Monday, September 24, 2012

Without Steve Jobs, Apple Is Without A Map

Disclosure: I have no positions in any stocks mentioned, and no plans to initiate any positions within the next 72 hours. I wrote this article myself, and it expresses my own opinions. I am not receiving compensation for it (other than from Seeking Alpha). I have no business relationship with any company whose stock is mentioned in this article. (More...)

Steve Jobs was famous for his temper, especially when faced with what he considered sub-par work. He was also known for his attention to detail. He'd do the unthinkable to get everything right, once famously requiring -- just days from the official launch -- that the original iPhone switch from a plastic display to the glass it ultimately was launched with.

Steve Jobs might thus have been the ultimate quality control that large bureaucracies usually fail to enforce. His near-psychotic drive for quality found itself reflected in Apple's (AAPL) products, rendering them as close to perfection as you're ever going to get in consumer electronics.

But Steve Jobs is gone, and with him his paranoid drive towards perfection might also have vanished from Apple. Ever since Steve Jobs died, this has been a lingering fear, yet it seemed the jewel-like appearance of the new iPhone 5 was proof that such fears could have been overdone. They weren't.

I have already talked about how Apple's attempt at a Mapping solution, made to drive Google's (GOOG) solution away from iOS, was inferior to Google Maps as well as Nokia's (NOK). However, this was just a detail, one feature where Apple didn't measure up, I thought. Reality, though, surprised even me. Apple basically shipped a feature filled with bugs and utterly lacking quality.

Indeed, Apple Maps is so filled with monstrous bugs, lack of quality and lack of detail that it represents a giant step backwards from where iOS 5 stood. And it's this incredible lack of quality which I believe wouldn't have made it past Steve Jobs. Yet, in today's Apple, it reached the market.

The Problems

Apple's Maps have a large number of problems in several areas, the main being:

  • A huge lack of detail when compared with what Apple shipped with iOS 5 (using Google Maps).
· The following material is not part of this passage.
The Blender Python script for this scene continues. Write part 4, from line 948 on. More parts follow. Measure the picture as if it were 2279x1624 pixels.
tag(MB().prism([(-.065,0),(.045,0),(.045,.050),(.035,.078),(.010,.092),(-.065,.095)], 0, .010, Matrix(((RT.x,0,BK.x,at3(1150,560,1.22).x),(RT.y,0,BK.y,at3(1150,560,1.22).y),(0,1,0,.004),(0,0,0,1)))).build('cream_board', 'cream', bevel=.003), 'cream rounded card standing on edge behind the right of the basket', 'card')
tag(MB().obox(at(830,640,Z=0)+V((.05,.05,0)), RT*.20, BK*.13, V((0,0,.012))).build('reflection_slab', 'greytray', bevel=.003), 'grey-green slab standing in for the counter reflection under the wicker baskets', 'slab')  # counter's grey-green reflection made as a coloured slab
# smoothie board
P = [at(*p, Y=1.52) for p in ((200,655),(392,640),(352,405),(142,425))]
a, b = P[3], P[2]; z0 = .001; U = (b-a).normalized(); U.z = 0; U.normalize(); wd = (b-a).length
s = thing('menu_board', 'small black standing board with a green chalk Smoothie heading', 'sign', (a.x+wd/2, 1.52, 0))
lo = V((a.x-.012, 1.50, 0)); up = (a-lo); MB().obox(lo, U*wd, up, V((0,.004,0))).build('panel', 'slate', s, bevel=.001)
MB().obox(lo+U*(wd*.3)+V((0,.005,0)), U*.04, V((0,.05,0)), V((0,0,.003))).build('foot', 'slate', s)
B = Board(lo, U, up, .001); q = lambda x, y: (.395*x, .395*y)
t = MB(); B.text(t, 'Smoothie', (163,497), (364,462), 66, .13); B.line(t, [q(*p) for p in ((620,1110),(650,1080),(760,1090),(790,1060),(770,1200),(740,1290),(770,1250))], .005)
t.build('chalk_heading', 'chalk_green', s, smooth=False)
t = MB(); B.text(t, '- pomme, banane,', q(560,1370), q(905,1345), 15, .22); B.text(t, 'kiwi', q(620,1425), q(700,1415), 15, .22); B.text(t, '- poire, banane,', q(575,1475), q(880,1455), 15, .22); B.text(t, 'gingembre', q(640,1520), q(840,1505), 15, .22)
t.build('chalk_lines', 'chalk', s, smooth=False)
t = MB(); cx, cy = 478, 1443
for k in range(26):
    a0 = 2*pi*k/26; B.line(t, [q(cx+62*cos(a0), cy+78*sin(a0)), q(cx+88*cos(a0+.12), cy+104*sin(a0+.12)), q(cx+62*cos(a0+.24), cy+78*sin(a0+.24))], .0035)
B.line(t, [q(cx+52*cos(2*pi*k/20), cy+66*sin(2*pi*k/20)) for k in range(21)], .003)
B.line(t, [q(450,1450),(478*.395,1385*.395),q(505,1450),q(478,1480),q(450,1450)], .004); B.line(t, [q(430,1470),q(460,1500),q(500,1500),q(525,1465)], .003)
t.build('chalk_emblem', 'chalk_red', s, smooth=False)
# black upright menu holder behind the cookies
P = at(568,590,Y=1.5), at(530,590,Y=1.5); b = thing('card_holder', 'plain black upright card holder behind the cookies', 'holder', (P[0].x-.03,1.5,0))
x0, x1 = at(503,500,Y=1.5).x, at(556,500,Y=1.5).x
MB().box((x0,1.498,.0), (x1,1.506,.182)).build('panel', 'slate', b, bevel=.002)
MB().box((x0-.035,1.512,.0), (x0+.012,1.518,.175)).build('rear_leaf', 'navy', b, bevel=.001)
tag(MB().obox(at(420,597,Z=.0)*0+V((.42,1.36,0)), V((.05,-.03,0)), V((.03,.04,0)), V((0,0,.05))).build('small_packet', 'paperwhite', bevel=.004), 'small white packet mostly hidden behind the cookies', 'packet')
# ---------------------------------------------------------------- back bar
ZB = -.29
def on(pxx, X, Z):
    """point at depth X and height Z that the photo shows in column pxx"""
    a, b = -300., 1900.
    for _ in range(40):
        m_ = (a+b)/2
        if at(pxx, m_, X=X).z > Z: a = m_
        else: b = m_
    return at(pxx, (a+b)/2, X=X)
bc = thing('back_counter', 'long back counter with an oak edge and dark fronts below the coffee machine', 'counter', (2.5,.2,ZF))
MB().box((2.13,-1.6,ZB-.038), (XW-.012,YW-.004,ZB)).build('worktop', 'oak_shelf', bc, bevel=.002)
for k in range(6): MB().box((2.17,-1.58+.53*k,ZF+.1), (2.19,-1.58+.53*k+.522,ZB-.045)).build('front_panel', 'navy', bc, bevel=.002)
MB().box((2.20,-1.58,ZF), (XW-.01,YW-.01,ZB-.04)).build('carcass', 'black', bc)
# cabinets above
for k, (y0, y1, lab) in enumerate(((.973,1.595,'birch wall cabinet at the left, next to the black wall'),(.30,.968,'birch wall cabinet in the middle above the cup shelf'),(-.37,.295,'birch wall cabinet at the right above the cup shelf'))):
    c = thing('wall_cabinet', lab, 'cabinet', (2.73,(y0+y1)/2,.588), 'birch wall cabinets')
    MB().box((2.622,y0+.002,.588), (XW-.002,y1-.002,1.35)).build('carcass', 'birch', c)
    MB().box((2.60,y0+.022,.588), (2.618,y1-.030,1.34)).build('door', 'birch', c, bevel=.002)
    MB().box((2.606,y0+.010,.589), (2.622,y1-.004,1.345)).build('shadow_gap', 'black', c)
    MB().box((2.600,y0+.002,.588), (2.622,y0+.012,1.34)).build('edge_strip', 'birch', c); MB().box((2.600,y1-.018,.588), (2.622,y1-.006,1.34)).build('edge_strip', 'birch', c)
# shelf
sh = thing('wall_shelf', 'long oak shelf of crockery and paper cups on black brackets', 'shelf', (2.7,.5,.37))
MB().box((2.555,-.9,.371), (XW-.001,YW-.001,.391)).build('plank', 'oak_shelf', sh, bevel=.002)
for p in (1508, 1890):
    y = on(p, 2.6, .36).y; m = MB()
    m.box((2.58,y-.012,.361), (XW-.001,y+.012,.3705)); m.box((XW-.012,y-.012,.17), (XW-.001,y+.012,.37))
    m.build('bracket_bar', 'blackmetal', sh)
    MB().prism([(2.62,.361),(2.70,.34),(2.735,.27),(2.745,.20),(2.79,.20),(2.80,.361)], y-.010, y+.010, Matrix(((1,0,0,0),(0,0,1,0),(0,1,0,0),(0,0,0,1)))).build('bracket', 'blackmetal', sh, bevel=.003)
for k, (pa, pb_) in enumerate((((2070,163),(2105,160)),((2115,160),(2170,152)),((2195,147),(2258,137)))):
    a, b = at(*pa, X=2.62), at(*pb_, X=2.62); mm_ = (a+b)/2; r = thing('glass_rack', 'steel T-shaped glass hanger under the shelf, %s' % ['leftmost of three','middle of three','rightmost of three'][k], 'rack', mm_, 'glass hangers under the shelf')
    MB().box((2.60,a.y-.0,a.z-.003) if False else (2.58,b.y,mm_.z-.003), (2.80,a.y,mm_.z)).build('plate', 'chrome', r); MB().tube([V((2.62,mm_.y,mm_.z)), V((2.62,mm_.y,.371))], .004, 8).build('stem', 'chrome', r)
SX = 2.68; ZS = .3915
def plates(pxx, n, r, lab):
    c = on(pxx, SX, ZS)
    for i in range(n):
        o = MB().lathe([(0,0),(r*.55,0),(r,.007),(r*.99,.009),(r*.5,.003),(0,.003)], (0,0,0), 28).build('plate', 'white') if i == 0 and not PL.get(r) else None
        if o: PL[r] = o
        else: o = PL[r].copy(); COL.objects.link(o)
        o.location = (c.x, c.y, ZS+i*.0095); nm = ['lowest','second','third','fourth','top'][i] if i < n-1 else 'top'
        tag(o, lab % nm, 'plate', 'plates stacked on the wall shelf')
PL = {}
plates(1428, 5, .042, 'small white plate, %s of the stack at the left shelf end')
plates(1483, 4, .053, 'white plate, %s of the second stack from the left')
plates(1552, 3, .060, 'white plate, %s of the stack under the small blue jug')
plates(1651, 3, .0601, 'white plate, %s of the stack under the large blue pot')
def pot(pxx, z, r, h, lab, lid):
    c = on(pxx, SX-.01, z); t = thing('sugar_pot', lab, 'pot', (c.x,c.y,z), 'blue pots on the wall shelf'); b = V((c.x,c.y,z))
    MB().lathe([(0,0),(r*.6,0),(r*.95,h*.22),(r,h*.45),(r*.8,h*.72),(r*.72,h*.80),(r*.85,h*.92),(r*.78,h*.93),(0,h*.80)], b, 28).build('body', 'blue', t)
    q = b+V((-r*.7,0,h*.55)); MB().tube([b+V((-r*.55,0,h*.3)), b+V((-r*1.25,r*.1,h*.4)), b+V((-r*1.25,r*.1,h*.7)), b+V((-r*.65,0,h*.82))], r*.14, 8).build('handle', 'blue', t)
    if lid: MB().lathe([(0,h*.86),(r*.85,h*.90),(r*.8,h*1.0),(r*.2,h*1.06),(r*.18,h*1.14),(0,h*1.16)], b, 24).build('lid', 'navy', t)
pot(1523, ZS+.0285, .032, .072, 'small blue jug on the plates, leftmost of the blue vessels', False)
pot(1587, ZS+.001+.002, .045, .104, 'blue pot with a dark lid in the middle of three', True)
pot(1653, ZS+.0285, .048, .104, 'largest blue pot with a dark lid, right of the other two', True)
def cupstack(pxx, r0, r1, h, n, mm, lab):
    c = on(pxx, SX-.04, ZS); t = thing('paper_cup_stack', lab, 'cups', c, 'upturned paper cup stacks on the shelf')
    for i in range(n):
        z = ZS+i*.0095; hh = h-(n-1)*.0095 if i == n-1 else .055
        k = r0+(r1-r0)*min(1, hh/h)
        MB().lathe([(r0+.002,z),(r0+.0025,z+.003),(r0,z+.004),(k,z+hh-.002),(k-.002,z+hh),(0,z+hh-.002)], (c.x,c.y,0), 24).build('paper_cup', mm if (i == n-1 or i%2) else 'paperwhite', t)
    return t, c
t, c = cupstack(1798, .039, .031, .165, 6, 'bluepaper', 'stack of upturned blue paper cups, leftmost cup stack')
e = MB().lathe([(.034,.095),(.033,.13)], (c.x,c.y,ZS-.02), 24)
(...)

This is made even worse when abroad, where the lack of detail borders on the absurd and would sometimes compete mostly with GPS software from 10 or 15 years ago.
  • A half-baked 3D approach which produces ugly artifacts (such as roads and bridges that appear to be buckling) time and time again.
  • Routing which seems inclined to drive customers off a cliff or in roundabout ways towards their destination - that is, if it points to the destination at all.
  • Badly curated satellite images, especially abroad, where one can easily find entire zones whose ground is clouded.

In a way, the defects are too many to mention. For those wanting to check on how bad the situation is, I recommend this Tumblr page: "The Amazing iOS6 Maps," which has hundreds of examples of the inaccuracies of Apple's Maps app, including one where the North American continent is labeled "Australia."

The point is, the product is quite obviously flawed. It's so flawed that one can't believe Steve Jobs wouldn't have killed it before it reached stores.

The implications

For now this is just a harbinger of possible change. I believe the iPhone 5 will be a huge commercial success nonetheless. But as it stands, a red flag was waved. A feature decidedly lacking in quality was let through because of corporate considerations, which clearly overrode the customer's interest. This is not a good sign. The kind of market position Apple attained will not be easy to defend if such fodder is given to Apple's competitors.

Conclusion

Apple's position at the top of the world in terms of margins and market capitalization is predicated on the continued success of the iPhone. In a hugely competitive market where many leaders of the past have stumbled, any letting down of the guard can bring with it sudden misery. While the iPhone 5 shouldn't be the product that ends Apple's run, for the first time, Apple seems to have blundered heavily with a feature it had no need to change other than for corporate reasons.

It's not the first time Apple commits a mistake (Antennagate comes to mind), but for now it's unlikely that the Maps situation can have a quick solution, due to the nature of the problem. It's a huge quest to provide half-decent mapping data.

This is perhaps a first sign that the post-Jobs Apple is somewhat of a different animal.